Choix iconographique

- Premier quart du XIXe siècle: Emmanuel Wallet (1771-1855), Frédégonde armant le bras des assassins de Sigebert, (huile sur toile) -- Douai, musée de la Chartreuse.

Jugements

- “D’autres ambassadeurs de Childebert vinrent de nouveau auprès dudit roi, pour réclamer la reine Frédégonde et dire de sa part: "Rends la femme homicide qui a assassiné ma parenté, qui a tué mon père et mon oncle, qui a égorgé aussi mes cousins"” (Grégoire de Tours, Dix livres d’histoire, Paris, 1996, Les Belles Lettres, p.575-594)..
- “Sage dans les conseils, habile, perspicace, utile au palais, efficace et intelligente, se plaisant à faire des aumônes généreuses, la noble Frédégonde excelle dans toutes les vertus, la glorieuse lumière du jour brille avec éclat de son visage, portant le lourd poids des soins des affaires royales, t’honorant avec bonté, t’aidant utilement.
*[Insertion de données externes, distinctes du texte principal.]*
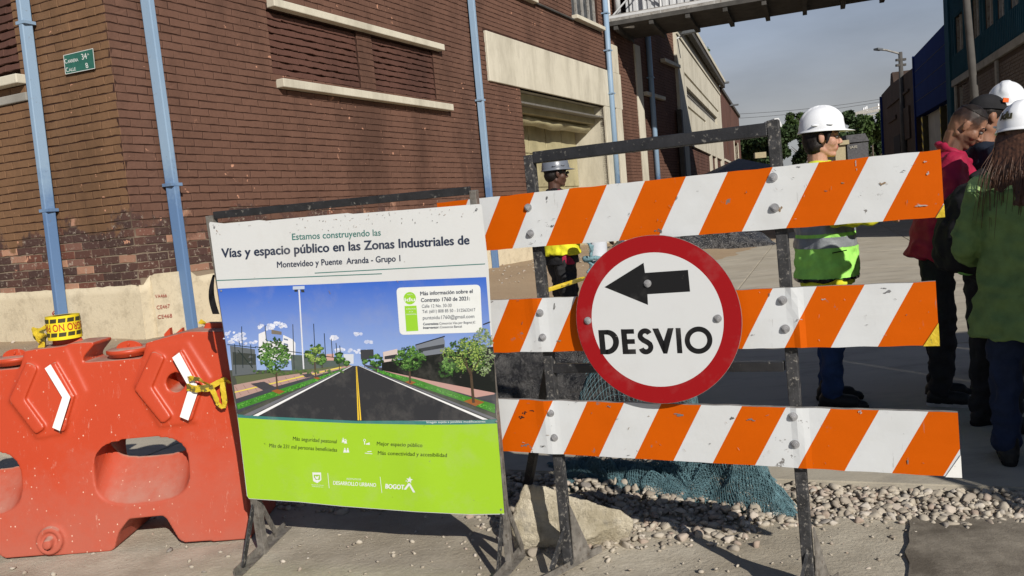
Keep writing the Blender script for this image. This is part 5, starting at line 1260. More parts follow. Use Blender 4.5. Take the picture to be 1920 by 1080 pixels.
# ================================================================== WATER-FILLED PLASTIC BARRIER
Y0 = 3.63; LEAN = .13; TH = .43
BPL = Plane((0, Y0, 0), (1, 0, 0), nrm((0, LEAN, 1)))
def bx(x, y): p = BPL.px(x, y); return float(p[0]), float(p[2])
XR = bx(468, 1005)[0]
def r7(x, y): return (x/4.5, 580+y/4.5)
def r8(x, y): return (240+x/4.91, 600+y/4.91)
topline = [(44, 658), (124, 648), (130, 644), (172, 641), (177, 645), (157, 668), (153, 680), (262, 672), (268, 668), (273, 643), (315, 631), (350, 622), (420, 621)]
def off_px(pts): return [bx(*p) for p in pts]
tp = off_px(topline); per = bx(95, 750)[0]-bx(335, 750)[0]      # pattern pitch, negative to the left
left_tp = [(x+per, z) for x, z in tp[:7]]
zl = tp[6][1]
right = off_px([(452, 800), (470, 1008)]); right[-1] = (right[-1][0], .0)
bot = off_px([(345, 1018), (335, 1012), (313, 975), (305, 968), (240, 975), (222, 1000), (214, 1030), (205, 1038)]); bot = [(x, max(z, 0)) for x, z in bot]
botl = [(x+per*1.0+.0, z) for x, z in bot]
sh_ = bx(8, 1045)[0]-botl[0][0]; botl = [(x+sh_, z) for x, z in botl]
XLf = left_tp[0][0]-.06
poly = [(XLf, 0.0)]+[(XLf, left_tp[0][1]-.12)]+left_tp+[(tp[0][0]-.015, zl)]+tp+[(tp[-1][0]+.0, tp[-1][1]-.01)]+[right[0], right[1]]
lowb = [(right[1][0], 0)]+bot+botl
lowb = [p for p in lowb if p[0] > XLf+.02]
poly = poly+lowb[1:]
def xz(p, y): return np.array([p[0], y, p[1]])
mb = MB(); mb.prism([xz(p, 0) for p in poly], (0, TH, 0)); body = mb.build('shell', M['red_plastic'], None)
def boolean(mesh_mb, op):
    t = mesh_mb.build('tmp', M['red_plastic'], None); m_ = body.modifiers.new('b', 'BOOLEAN'); m_.operation = op; m_.object = t; m_.solver = 'EXACT'
    bake(body); bpy.data.objects.remove(t)
def slot(cx0, cx1, cz0, cz1):
    n = 28; pts = []
    for i in range(n):
        th = 2*math.pi*i/n; c_, s_ = math.cos(th), math.sin(th); e = .62
        pts.append(((cx0+cx1)/2+(cx1-cx0)/2*math.copysign(abs(c_)**e, c_), (cz0+cz1)/2+(cz1-cz0)/2*math.copysign(abs(s_)**e, s_)))
    rise = (cz1-cz0)*.60
    a = MB(); a.prism([xz(p, -.05)-Z3*rise*.05/(TH*.5) for p in pts], np.array([0, TH*.5+.051, rise*(TH*.5+.051)/(TH*.5)])); boolean(a, 'DIFFERENCE')
    a = MB(); a.prism([xz(p, TH+.05)-Z3*rise*.05/(TH*.5) for p in pts], np.array([0, -TH*.5-.051, rise*(TH*.5+.051)/(TH*.5)])); boolean(a, 'DIFFERENCE')
s0 = bx(176, 880); s1 = bx(354, 880); zz0 = bx(260, 945)[1]; zz1 = bx(270, 822)[1]
slot(s0[0], s1[0], zz0, zz1); e1 = bx(38, 880)[0]; slot(e1-(s1[0]-s0[0]), e1, zz0, zz1)
def raised(pts, dep):
    a = MB(); a.prism([xz(p, -dep) for p in pts], (0, dep+.03, 0)); boolean(a, 'UNION')
hexa = off_px([(46, 664), (124, 652), (163, 733), (124, 812), (70, 822), (17, 752)]); hexb = off_px([(278, 650), (352, 640), (396, 708), (370, 792), (300, 800), (252, 725)])
raised(hexa, .013); raised(hexb, .013)
chev = []
cA = [r7(*p) for p in ((232, 452), (262, 448), (322, 480), (327, 505), (228, 750), (396, 975), (390, 1003), (330, 1042), (308, 1028), (95, 758))]
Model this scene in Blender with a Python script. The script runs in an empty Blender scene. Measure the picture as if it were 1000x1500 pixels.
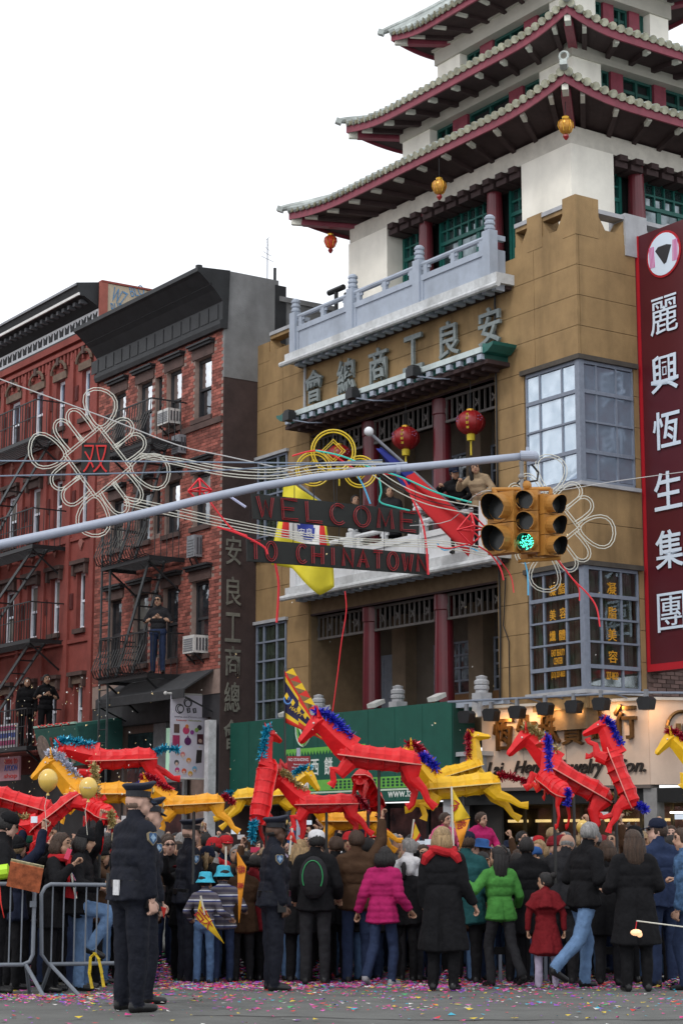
import bpy, math, random
import numpy as np
from mathutils import Vector, Matrix, Euler
R = math.radians
rnd = random.Random(7)
SC = bpy.context.scene
COL = SC.collection

# ------------------------------------------------------------------ camera, sky, sun, exposure
FPX = 2750.0
PITCH = R(10.03)
cam_d = bpy.data.cameras.new('camera')
cam_d.sensor_fit = 'VERTICAL'
cam_d.sensor_height = 24.0
cam_d.lens = FPX / 1500 * 24.0
cam_d.clip_end = 800
cam = bpy.data.objects.new('camera', cam_d)
COL.objects.link(cam)
cam.location = (0, 0, 1.6)
cam.rotation_euler = (R(90) + PITCH, 0, 0)
SC.camera = cam

world = bpy.data.worlds.new('World')
SC.world = world
world.use_nodes = True
_nt = world.node_tree
_bg = _nt.nodes['Background']
_sky = _nt.nodes.new('ShaderNodeTexSky')
_sky.sky_type = 'NISHITA'
_sky.sun_disc = False
_sky.sun_elevation = R(48)
_sky.sun_rotation = R(215)
_mx = _nt.nodes.new('ShaderNodeMix')
_mx.data_type = 'RGBA'
_mx.inputs[0].default_value = 0.86
_nt.links.new(_sky.outputs[0], _mx.inputs[6])
_mx.inputs[7].default_value = (12.2, 12.4, 12.8, 1)      # even overcast cloud layer
_nt.links.new(_mx.outputs[2], _bg.inputs[0])
_bg.inputs[1].default_value = 0.094

sun_d = bpy.data.lights.new('sun', 'SUN')
sun_d.energy = 0.9
sun_d.angle = R(14)
sun_d.color = (1.0, 0.96, 0.9)
sun = bpy.data.objects.new('sun', sun_d)
COL.objects.link(sun)
_el, _az = R(48), R(215)                                   # azimuth clockwise from +Y
_sd = Vector((math.sin(_az) * math.cos(_el), math.cos(_az) * math.cos(_el), math.sin(_el)))
sun.rotation_euler = (-_sd).to_track_quat('-Z', 'Y').to_euler()
sun.location = _sd * 60
SC.view_settings.view_transform = 'Standard'
SC.view_settings.look = 'None'
SC.view_settings.gamma = 1
SC.view_settings.exposure = 0.22
SC.view_settings.use_curve_mapping = False
SC.render.engine = 'CYCLES'
SC.cycles.max_bounces = 5
SC.cycles.transparent_max_bounces = 10

# ------------------------------------------------------------------ frames and projection helpers
TH = R(34.24)
CORNER = Vector((4.291, 33.0, 0.0))                        # street corner of the pagoda building
BLD = Matrix.Translation(CORNER) @ Matrix.Rotation(TH, 4, 'Z')   # x into the block, y along the avenue facade
WORLD = Matrix.Identity(4)
EYE = Vector((0, 0, 1.6))


def gz(y):
    """height of the cambered road at distance y"""
    if y <= 16: return 0.23
    if y >= 24: return -0.07
    return 0.23 - 0.0375 * (y - 16)


def ray(px, py):
    u = (px - 500) / FPX; v = (750 - py) / FPX
    return Vector((u, math.cos(PITCH) - v * math.sin(PITCH), math.sin(PITCH) + v * math.cos(PITCH)))


def at(px, py, Y):
    """point at distance Y in front of the camera seen at a photograph pixel"""
    r = ray(px, py)
    return EYE + r * (Y / r.y)


_BI = BLD.inverted()


def fA(px, py, x0=0.0):
    """(y, z) where the sight line meets the building plane x = x0"""
    o = _BI @ EYE; d = _BI.to_3x3() @ ray(px, py)
    p = o + d * ((x0 - o.x) / d.x)
    return p.y, p.z


def fB(px, py, y0=0.0):
    o = _BI @ EYE; d = _BI.to_3x3() @ ray(px, py)
    p = o + d * ((y0 - o.y) / d.y)
    return p.x, p.z


# ------------------------------------------------------------------ materials
MATS = {}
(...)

Avec sa direction à ton côté, tes palais s’accroissent et, avec son aide, ta maison brille par l’honneur” (Venance Fortunat, Opera Poetica, Poèmes, Berlin, MGH AA, IV/1, 1881,, p.580)
- “La reine Frédégonde était belle et extrêmement intelligente, et aussi adultérine” (Liber Historiae Francorum, VIIIe siècle, Hanovre, MGH, SRM, II, 1888, p.302).
- “Elle administra toutes les affaires de France pendant le sous-âge [la minorité] du roi Clothaire son fils, et les administra si dextrement qu’il se vit, avant que mourir, monarque des Gaules et des Allemagnes.” (Étienne Pasquier, Recherches de la France, 1565)
- “Après la mort de sa femme Galsonde
Doit épouser sa garce Frédégonde,
Qui, d’un visage éhonté de regards
Et de maintiens lubriques et paillards
Et d’un parler entre l’humble et le grave
Fera ce roi, de maître, son esclave,
L’abêtissant si bien à ses désirs
Qu’il servira, valet de ses plaisirs [...]
Puis cette reine abominable, ainçois [plutôt]
Cette furie exécrable aux François
De qui la tête attendait le supplice,
Comme si Dieu favorisait le vice,
Vivra sept ans en pompes et honneur
Avec Landri, des Français gouverneur;
Et, qui pis est, morte, on la fera sainte.”
(Ronsard, La Franciade [1573], v.1277-1284, 1303-1309, in OEuvres complètes, éd. J. Céard, D. Ménager & M. Simonin, Paris, Gallimard, la Pléiade, 1993, p.1140)
- “Frédégonde se servit pour assurer sa conquête des charmes de son visage, de ceux de son esprit, et de tout ce que la plus insinuante complaisance a de douceurs, pour enchaîner un roi qui courait aveuglement à sa perte. Elle ne le vit pas plutôt assujetti sous ses lois, qu’elle se servit de sa puissance avec tyrannie, et lui refusa longtemps, par politique, ce qu’elle avait dessein de prodiguer pour parvenir à ses fins.” (Anne de La Roche-Guilhen, Histoire des Favorites, “Frédégonde sous Chilpéric, roi de France”, 1693).
- “Frédégonde, elle-même, la plus belle de toutes, la favorite entre celles qu’il avait décorées du nom de reine, ne put échapper à cette proscription générale; elle s’y soumit avec une résignation apparente, avec une bonne grâce qui aurait trompé un homme beaucoup plus fin que le roi Hilpérik [...]. Seulement, elle demanda pour dernière faveur, de ne pas être éloignée du palais, et d’entrer comme autrefois, parmi les femmes qu’employait le service royal. Sous ce masque d’humilité, il y avait une profondeur d’astuce et d’ambition féminine contre laquelle le roi de Neustrie ne se tint nullement en garde. [...] Frédégonde fut reprise pour concubine, et fit éclat de son nouveau triomphe; elle affecta même envers l’épouse dédaignée des airs hautains et méprisants” (Augustin Thierry, Récits des temps mérovingiens [1846], Paris, Complexe, 1995, p.52).
- “Plus que toute autre femme, la reine Frédégonde était motivée par un esprit vengeur, comme l’indique Grégoire de Tours à deux reprises […] Selon la logique du code d’honneur mérovingien, Frédégonde répondait à la violence par la violence, seul moyen de sauver la face. Elle n’agissait donc pas aussi irrationnellement que Grégoire le laisse entendre [...]. [I]l est important de rappeler l’inimitié de Grégoire pour Frédégonde” (Nira Pancer, Sans peur, voir supra, choix bibliographique, p.247).